Because his mother lost her second husband, he took over the family farm, but soon handed it over to his half-brother and from 1921 served in the 3rd Infantry Regiment of Jan Žižka in Kroměříž. Big changes came in 1923, when in June he married his girlfriend Irena Stratilova, daughter of a miller from Cvrčovice, in Velehrad, and was sent to Subcarpathian Russia as a machine-gun company commander. The town of Uzhhorod then became a new home for the Svobodas for eight years, and soon they had two children, a son Miroslav and a daughter Zoe. As there were many Hungarians among Svoboda's subordinates, he learned Hungarian and then taught Hungarian at the Military Academy in Hranice from 1931 to 1934. In 1934 he returned to Kroměříž with his family and in September 1938 he became commander of an infantry battalion. After the signing of the Munich Agreement and the occupation of the republic, Svoboda became involved in the organisation of the military resistance organisation Defence of the Nation in the Kroměříž region. At the beginning of June 1939, he crossed illegally to Poland and began to form a military unit in Kraków from refugees from Czechoslovakia. After Germany attacked Poland, Svoboda ordered a retreat to Soviet territory and was himself interned by the Red Army. After the German attack on the USSR in 1941, he received permission to form a Czechoslovak military unit in the USSR and in January 1942 was appointed deputy commander of the 1st Czechoslovak Independent Infantry Battalion in Buzuluk.

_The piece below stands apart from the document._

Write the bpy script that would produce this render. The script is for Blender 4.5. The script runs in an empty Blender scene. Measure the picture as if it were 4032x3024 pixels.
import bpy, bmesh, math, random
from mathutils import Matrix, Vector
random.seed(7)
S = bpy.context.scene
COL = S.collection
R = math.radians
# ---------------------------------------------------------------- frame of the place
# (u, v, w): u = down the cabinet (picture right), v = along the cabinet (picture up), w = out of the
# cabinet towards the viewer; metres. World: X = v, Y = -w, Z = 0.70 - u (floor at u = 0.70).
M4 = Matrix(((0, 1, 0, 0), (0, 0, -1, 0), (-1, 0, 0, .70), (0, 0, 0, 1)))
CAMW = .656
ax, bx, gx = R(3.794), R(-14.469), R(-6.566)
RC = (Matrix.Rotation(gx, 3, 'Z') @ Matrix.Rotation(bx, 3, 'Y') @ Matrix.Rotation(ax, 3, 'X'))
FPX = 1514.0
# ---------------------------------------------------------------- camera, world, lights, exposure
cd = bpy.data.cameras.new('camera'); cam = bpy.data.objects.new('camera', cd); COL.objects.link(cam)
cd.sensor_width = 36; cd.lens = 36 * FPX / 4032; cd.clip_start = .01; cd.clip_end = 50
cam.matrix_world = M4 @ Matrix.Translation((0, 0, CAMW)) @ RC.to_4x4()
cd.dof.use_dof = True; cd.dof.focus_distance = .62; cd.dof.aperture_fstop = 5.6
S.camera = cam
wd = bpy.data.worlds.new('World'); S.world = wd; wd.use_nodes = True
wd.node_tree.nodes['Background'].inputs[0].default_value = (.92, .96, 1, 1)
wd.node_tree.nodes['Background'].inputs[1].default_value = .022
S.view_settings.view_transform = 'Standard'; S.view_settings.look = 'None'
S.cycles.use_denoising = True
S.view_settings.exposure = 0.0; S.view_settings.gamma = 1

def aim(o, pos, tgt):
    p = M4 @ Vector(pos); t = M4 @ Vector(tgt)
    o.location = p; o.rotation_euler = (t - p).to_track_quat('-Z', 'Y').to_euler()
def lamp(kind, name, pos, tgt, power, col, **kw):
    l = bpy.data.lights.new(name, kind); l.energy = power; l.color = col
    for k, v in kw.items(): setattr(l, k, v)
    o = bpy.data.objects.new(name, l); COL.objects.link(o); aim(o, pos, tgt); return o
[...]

His actions during the Second World War are admirable and publicly known, so we will mention them only briefly. From the formation of the unit in Buzuluk, through the memorable battle of Sokolov and the liberation of Kiev, the Czechoslovaks achieved on the Eastern Front, with the considerable contribution of Ludvík Svoboda, the formation of the 1st Czechoslovak Army Corps in the spring of 1944. General Jan Kratochvíl became the corps commander at first, and in the autumn of 1944 Svoboda took command of the corps by order of Marshal Konev. The corps distinguished itself in the Carpatho-Dukla Operation - the largest mountain operation of World War II and the largest operation of the Czechoslovak Army. Army in its history. The Army Corps liberated Slovakia and Eastern Moravia. In early April 1945, President Edvard Beneš appointed the so-called Košice Government and Ludvík Svoboda, as a non-party member, became Minister of National Defence (after Jan Masaryk). General Karel Klapálek took over the command of the army corps. In August 1945 Svoboda was promoted to army general, in 1946 he was awarded the Order of the White Lion for Victory and the Order of the SNP, later he received the Gold Star of the Hero of the Czechoslovakia and the USSR (1965) and many other awards. His wife Irena also joined the resistance during the war. After his departure to Poland, she cooperated with the Defence of the Nation, helped the families of arrested patriots and hid paratroopers in her house in Kroměříž. As the Gestapo became interested in her after the paratroopers were arrested, she and her daughter hid in the Bohemian-Moravian Highlands until the end of the war. Her mother, two brothers and son Miroslav were arrested and all died in a concentration camp.
Ludvík Svoboda, as Minister of Defence, was instrumental in ensuring the continued involvement of women in the Czechoslovak Army. Svoboda played a significant role in 1948, when he assured President Beneš that the army would not go against the people under any circumstances. In 1948 he also joined the Communist Party of Czechoslovakia and was elected to the National Assembly of the Czechoslovak Republic, serving as a deputy until 1968. Because of his views on the building of the army, he was accused of "political unreliability" in 1951, removed from government posts and dismissed from the army; he was even detained and investigated by the StB in the autumn of 1952 and officially retired in January 1953. At that time he returned to Hroznatín, where he helped build an agricultural cooperative. In 1954, N. S. Khrushchev met him during his visit to Czechoslovakia. Svoboda was then offered the post of head of the Military Academy of Command Direction in Prague. From there he retired in 1959, but he did not slack off. In 1960 he published his memoirs From Buzuluk to Prague and in 1971 his book Paths of Life, and was actively involved in social activities. He was vice-chairman of the Union of Anti-Fascist Fighters and the Union of Czechoslovak-Soviet Friendship and worked at the Military Historical Institute.
On 30 March 1968, during the so-called Prague Spring, General Svoboda was elected President of the Republic after the abdication of Antonín Novotný. This was at the suggestion of the new Chief Secretary of the Central Committee of the Communist Party of Czechoslovakia, Alexander Dubček, who relied on the recommendation of the Union of Anti-Fascist Fighters. Svoboda was the first president to be elected by secret ballot and not by acclamation, receiving 282 votes out of 288. He was re-elected in March 1973, but due to health problems (he suffered a stroke and pulmonary embolism), his term was prematurely terminated by a newly adopted constitutional law in 1975. He lived the rest of his life with his wife in their villa in Břevnov, Prague. He died on 20 September 1979 after a series of strokes; his wife survived him by less than a year. Thousands of people accompanied General Svoboda on his last journey. His urn was placed in the National Memorial in Vítkov and in 1993 it was transferred to the Svoboda family tomb in the cemetery in Kroměříž.